Indicated by the green italics style as shown in Figure 16. - Be separated by some content in another style.
A list of film names one after the other all in the Film Watch Options style will be treated as single long film name. In Figure 16 the Film Watch Options style is separate by bolded text using the Normal style.
What is looks link on the Web#
Each film is represented differently depending on if and how the video is available. For example, the films in Figure 16 are represented as follows.
Rear Window#
In this example, Rear Window was available via the Kanopy service. Kanopy provides a link, but not an easily calculated embeddable video player.
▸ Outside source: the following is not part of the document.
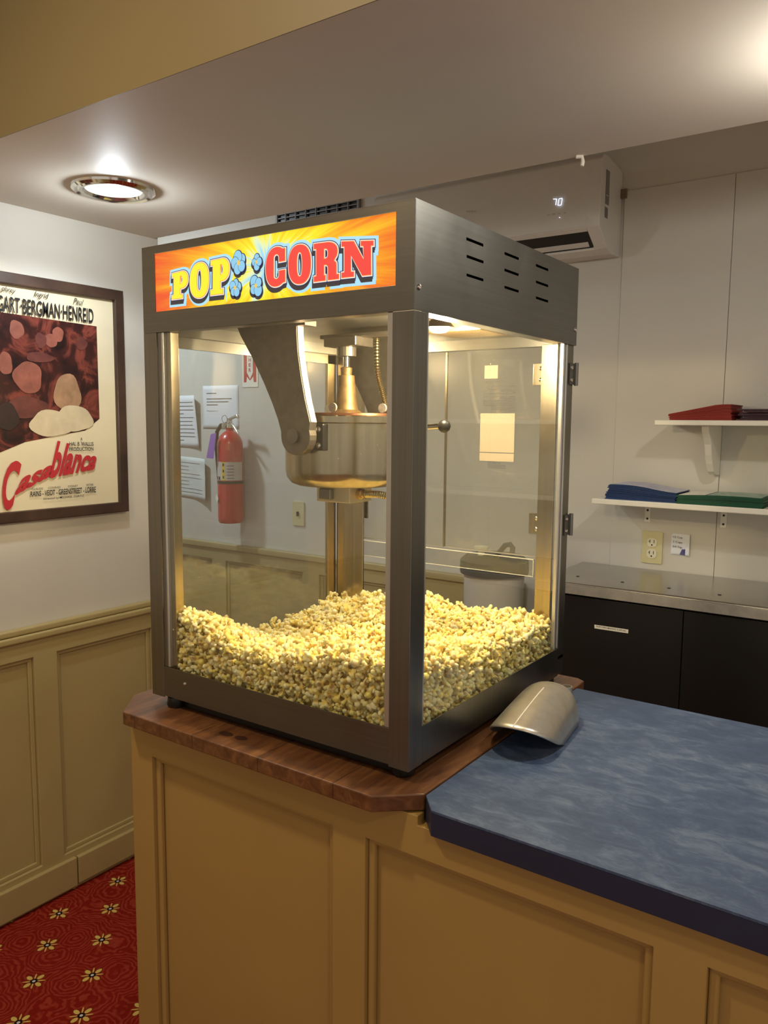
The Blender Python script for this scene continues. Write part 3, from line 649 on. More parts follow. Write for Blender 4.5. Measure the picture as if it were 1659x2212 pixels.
for (za, xa) in ((1.640, .35), (1.612, .9), (1.597, .78), (1.582, .4)): MB().box(-3.10, -3.10 + .2 * xa, YB - .003, YB - .0022, za, za + .004).build('print', 'ink', t)
v, f = text_mesh('We appreciate you!', [(-3.10, YB - .003, 1.548), (-3.02, YB - .003, 1.548), (-3.02, YB - .003, 1.557), (-3.10, YB - .003, 1.557)]); MB().raw(v, f).build('lettering', 'ink', t)
t = note(-0.750, -0.684, 1.050, 1.126, 'small handwritten recipe note right of the power outlet', yy=YP, curl=.008)
for i, s in enumerate(('1/2 Cup', '2 Cups', '3/4 Tsp')):
    z_ = 1.108 - i * .017; v, f = text_mesh(s, [(-.744, YP - .0035, z_), (-.712, YP - .0035, z_ - .001), (-.712, YP - .0035, z_ + .008), (-.744, YP - .0035, z_ + .009)]); MB().raw(v, f).build('lettering', 'inkblack', t)
MB().plate([[(-.719, 1.053), (-.700, 1.051), (-.694, 1.074), (-.712, 1.072)]], (0, YP - .0035, 0), (1, 0, 0), (0, 0, 1), (0, -.0002, 0)).build('emblem', plain('violet_blue_print', rgb(90, 85, 140), .7, var=.5, scale=90), t)

# fire extinguisher sign
t = thing('extinguisher_sign', (-2.79, YB, 1.66), 'red and white vertical fire extinguisher sign on the back wall', 'sign')
MB().box(-2.842, -2.738, YB - .003, YB - .0005, 1.668, 2.19).build('panel', 'white', t)
MB().plate([[(-2.832, 1.692), (-2.832, 2.18), (-2.748, 2.18), (-2.748, 1.692), (-2.765, 1.692), (-2.768, 1.72), (-2.790, 1.70), (-2.812, 1.72), (-2.815, 1.692)]], (0, YB - .003, 0), (1, 0, 0), (0, 0, 1), (0, -.0006, 0)).build('red_field', 'redprint', t)
L = MB(); L.plate([[(-2.810, 1.738), (-2.790, 1.708), (-2.770, 1.738), (-2.772, 2.16), (-2.808, 2.16)]], (0, YB - .0036, 0), (1, 0, 0), (0, 0, 1), (0, -.0003, 0)); L.build('arrow', 'white', t)
L = MB()
for i, ch in enumerate('FIRE EXTINGUISHER'[::-1]):
    if ch == ' ': continue
    z_ = 1.742 + i * .0245; wd = .008 if ch != 'I' else .0025
    v, f = text_mesh(ch, [(-2.79 - wd, YB - .0043, z_), (-2.79 + wd, YB - .0043, z_), (-2.79 + wd, YB - .0043, z_ + .017), (-2.79 - wd, YB - .0043, z_ + .017)], bold=.03); L.raw(v, f)
L.build('lettering', 'redprint', t)

# fire extinguisher
EX, EY = -2.850, YB - .085
t = thing('fire_extinguisher', (EX, YB, 1.0), 'red fire extinguisher with purple tag hanging on the back wall', 'fire extinguisher')
r_ = .0625
MB().lathe((EX, EY, 0), [(.03, 1.006), (.055, 1.004), (.061, 1.012), (r_, 1.03), (r_, 1.385), (.060, 1.405), (.050, 1.428), (.032, 1.446), (.018, 1.455), (.018, 1.468)], 40).build('cylinder', 'red', t, smooth=True)
MB().lathe((EX, EY, 0), [(r_ + .0015, 1.198), (r_ + .0015, 1.212)], 40).build('strap', 'dark', t)
def wrap(a0, a1, z0, z1, rr, mat, name, label=None, par=None):
    vs = []; fs = []; n_ = 14
    for i in range(n_ + 1):
        a = math.radians(a0 + (a1 - a0) * i / n_); x_, y_ = EX + rr * math.sin(a), EY - rr * math.cos(a); vs += [(x_, y_, z0), (x_, y_, z1)]
    o = MB().raw(vs, [(2 * i, 2 * i + 2, 2 * i + 3, 2 * i + 1) for i in range(n_)]).build(name, mat, par or t)
    if label: o['label'] = label
    return o
lb = wrap(-40, 110, 1.215, 1.305, r_ + .0006, plain('pale_label', rgb(200, 188, 180), .5), 'body_label', 'pale instruction label')
wrap(8, 22, 1.215, 1.305, r_ + .001, 'yellow', 'warning_strip', 'yellow strip')
for i in range(3): wrap(11, 18, 1.225 + i * .03, 1.238 + i * .03, r_ + .0015, 'inkblack', 'print', None, lb)
for i in range(5): wrap(30, 62, 1.225 + i * .015, 1.228 + i * .015, r_ + .0012, 'ink', 'print', None, lb)
for i in range(2): wrap(-36 + i * 20, -24 + i * 20, 1.218, 1.234, r_ + .0012, 'inkblack', 'print', None, lb)
vs = []
o = MB().plate([[(0, -.022), (.034, 0), (0, .022), (-.034, 0)]], (EX - .035, EY - r_ * .93, 1.125), (.86, -.5, 0), (0, 0, 1), (0, -.0012, 0)).build('diamond_label', 'white', t)
MB().lathe((EX, EY, 0), [(.016, 1.466), (.020, 1.470), (.020, 1.490), (.013, 1.495), (.013, 1.512), (.016, 1.515), (.001, 1.518)], 24).build('valve', 'chrome', t, smooth=True)
MB().tube([(EX - .005, EY, 1.508), (EX + .035, EY - .01, 1.520), (EX + .075, EY - .02, 1.528), (EX + .082, EY - .02, 1.518)], [.008, .008, .009, .009], 10).build('carry_handle', 'chrome', t, smooth=True)
MB().tube([(EX, EY, 1.498), (EX + .04, EY - .01, 1.475), (EX + .08, EY - .02, 1.440)], [.006, .006, .005], 10).build('squeeze_lever', 'chrome', t, smooth=True)
MB().tube([(EX - .02 + .018 * math.cos(a), EY - .015, 1.512 + .018 * math.sin(a)) for a in np.linspace(0, 2 * PI, 17)], .0018, 6).build('pin_ring', 'chrome', t, smooth=True)
MB().lathe((EX - .018, EY - .02, 1.480), [(.014, .006), (.014, -.004), (.001, -.005)], 20, 'y').build('gauge', 'chrome', t)
MB().tube([(EX - .012, EY - .005, 1.488), (EX - .05, EY - .01, 1.482), (EX - .078, EY - .01, 1.45), (EX - .086, EY - .01, 1.38), (EX - .078, EY - .01, 1.30), (EX - .07, EY - .01, 1.22)], .0095, 12).build('hose', 'dark', t, smooth=True)
MB().plate([[(-.004, .0), (.034, .008), (.012, -.118), (-.038, -.116)]], (EX - .045, EY - .078, 1.438), (1, 0, 0), (0, 0, 1), (0, -.001, 0)).build('tag', 'purple', t, label='purple paper inspection tag')

# ---------------------------------------------------------------- popcorn machine
mx0, mx1, my0, my1, mz0, mz1 = -1.263, -0.6476, 0.9975, 1.6296, 0.955, 1.8226
HB = 1.6655; OB = 1.018
t = thing('popcorn_machine', (-.955, 1.31, .935), 'large steel and glass popcorn machine with lit POP CORN sign', 'popcorn machine')
PM = t
th = .0015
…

Hence Figure 17 shows the bolded normal text of the film name (which was written in the Word document shown in Figure 16) and then a rounded box that contains the film name and a message with a link to Kanopy where the film can be viewed.
Shadow of a Doubt#
Shadow of a Doubt is available on the Internet Archive, which provides an embeddable video player. Hence, Figure 18 shows the film name (the bolded text in the Word doc) and the embeddable video player. With the movie ready to play.
Lost in Translation#
Figure 19 illustrates when a film was not available. No URL was provided. As a default the Film Watch Options will generate a link to a search on the website https://justwatch.com/au. This website provides a service that searches all the available online sources of film and TV (e.g. streaming services). This allows the student to discover if they can source the film themselves.
How to do it#
This process is reasonably complex, especially the first time. Ask David Jones for assistance.
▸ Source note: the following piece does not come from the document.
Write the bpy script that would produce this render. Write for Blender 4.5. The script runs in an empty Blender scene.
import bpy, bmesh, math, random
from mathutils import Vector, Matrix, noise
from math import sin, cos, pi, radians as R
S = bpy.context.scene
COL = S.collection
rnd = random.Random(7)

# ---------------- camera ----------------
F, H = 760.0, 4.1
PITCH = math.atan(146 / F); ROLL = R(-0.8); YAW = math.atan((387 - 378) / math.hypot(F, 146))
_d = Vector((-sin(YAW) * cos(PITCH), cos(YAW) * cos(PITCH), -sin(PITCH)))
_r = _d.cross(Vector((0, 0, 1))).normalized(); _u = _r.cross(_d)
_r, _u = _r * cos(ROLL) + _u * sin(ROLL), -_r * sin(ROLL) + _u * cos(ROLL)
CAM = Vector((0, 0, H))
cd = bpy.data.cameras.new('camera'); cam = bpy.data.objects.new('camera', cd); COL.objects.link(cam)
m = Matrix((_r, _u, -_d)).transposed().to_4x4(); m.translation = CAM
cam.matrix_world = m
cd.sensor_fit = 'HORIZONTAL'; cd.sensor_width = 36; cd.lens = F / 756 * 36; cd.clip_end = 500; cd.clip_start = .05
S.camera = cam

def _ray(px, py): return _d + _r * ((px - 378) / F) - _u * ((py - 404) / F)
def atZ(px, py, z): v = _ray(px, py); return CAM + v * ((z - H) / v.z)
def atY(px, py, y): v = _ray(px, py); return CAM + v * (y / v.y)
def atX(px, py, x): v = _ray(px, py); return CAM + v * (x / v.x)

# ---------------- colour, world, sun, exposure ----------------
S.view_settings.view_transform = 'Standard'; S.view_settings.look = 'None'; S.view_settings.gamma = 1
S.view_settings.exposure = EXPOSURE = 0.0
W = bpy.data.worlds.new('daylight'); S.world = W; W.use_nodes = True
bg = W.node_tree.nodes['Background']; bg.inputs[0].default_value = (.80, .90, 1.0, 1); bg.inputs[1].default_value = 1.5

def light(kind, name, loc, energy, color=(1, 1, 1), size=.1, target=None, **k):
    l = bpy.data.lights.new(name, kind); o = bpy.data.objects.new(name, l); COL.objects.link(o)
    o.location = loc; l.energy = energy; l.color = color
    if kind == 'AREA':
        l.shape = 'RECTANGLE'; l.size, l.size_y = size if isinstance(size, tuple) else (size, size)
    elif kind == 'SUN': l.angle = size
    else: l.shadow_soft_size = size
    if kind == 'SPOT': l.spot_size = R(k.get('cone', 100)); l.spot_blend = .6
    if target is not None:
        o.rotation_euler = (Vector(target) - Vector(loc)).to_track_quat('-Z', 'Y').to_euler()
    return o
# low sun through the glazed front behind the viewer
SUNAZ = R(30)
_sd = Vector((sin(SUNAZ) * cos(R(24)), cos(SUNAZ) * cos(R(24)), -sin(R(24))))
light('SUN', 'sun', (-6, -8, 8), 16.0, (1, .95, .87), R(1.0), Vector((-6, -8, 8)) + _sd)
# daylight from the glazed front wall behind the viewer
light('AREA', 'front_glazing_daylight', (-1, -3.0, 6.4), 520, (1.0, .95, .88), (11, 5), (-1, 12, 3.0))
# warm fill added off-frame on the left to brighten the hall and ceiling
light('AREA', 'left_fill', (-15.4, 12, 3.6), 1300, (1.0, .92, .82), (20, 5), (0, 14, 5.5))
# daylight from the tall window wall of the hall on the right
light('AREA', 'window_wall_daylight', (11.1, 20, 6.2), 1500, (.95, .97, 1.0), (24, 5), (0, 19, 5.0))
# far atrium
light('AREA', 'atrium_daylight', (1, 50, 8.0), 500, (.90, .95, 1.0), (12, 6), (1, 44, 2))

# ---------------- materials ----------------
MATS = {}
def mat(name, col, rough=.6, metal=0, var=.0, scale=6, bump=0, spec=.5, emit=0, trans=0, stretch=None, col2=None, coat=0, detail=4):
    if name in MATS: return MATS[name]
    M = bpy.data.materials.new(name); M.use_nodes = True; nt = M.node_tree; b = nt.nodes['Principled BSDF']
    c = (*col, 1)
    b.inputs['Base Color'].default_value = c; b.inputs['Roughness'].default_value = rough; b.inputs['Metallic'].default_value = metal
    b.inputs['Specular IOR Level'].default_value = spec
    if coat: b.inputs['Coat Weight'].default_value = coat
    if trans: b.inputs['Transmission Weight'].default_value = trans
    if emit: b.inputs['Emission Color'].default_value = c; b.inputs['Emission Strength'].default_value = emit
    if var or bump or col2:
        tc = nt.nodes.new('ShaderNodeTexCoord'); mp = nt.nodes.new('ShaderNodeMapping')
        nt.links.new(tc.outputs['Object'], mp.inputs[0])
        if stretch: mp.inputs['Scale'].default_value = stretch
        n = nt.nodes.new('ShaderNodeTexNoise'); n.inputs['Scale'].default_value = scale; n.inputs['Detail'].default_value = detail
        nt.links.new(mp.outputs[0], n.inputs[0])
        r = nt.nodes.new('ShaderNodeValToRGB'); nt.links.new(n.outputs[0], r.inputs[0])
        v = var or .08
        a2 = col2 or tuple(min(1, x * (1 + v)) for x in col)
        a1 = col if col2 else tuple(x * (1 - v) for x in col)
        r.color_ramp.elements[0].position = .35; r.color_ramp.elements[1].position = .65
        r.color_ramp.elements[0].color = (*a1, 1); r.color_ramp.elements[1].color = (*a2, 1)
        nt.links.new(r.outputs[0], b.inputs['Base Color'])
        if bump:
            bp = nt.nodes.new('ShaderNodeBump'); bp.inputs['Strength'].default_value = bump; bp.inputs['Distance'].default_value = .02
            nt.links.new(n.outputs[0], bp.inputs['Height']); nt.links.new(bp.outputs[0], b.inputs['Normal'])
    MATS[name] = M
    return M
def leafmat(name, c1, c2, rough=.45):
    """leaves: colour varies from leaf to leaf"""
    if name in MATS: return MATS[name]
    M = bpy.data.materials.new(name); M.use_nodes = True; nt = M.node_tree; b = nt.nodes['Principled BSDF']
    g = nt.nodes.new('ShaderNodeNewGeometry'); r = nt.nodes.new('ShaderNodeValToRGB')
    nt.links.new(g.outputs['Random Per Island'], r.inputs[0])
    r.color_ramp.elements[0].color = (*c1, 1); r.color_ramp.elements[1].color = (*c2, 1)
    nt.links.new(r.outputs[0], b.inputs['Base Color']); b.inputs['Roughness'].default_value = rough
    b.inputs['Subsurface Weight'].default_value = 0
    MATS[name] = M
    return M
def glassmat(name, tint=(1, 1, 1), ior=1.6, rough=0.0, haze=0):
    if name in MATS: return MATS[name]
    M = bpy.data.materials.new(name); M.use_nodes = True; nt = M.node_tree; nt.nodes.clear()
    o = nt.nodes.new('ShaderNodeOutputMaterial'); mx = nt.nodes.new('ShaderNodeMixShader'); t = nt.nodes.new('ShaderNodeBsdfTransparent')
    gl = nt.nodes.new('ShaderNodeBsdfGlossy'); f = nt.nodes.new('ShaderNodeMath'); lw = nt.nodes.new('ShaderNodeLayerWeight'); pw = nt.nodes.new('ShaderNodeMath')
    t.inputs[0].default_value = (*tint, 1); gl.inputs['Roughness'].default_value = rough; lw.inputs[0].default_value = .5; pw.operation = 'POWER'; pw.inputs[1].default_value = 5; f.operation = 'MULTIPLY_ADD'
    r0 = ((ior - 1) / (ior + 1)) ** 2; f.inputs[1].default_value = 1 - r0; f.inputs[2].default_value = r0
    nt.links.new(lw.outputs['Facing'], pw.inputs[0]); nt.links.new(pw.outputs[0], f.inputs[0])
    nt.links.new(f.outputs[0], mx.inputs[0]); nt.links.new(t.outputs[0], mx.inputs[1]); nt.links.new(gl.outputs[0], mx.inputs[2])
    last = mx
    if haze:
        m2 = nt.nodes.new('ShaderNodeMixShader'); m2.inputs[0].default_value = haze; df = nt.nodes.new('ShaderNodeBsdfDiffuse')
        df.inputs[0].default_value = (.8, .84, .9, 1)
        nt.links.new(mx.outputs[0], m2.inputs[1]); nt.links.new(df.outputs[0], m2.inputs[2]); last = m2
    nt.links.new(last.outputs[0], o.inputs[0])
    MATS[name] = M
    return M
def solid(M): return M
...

Griffith University Specific
Some of the following information is Griffith University specific. Though it can be used at other institutions, there is a bit more work to do.
Create and maintain a “film availability” spreadsheet#
- Download a copy of this film availability spreadsheet.
- Save your copy to a network drive (e.g. OneDrive, SharePoint).
- Maintain a list of all the films used, including if and how they are available online.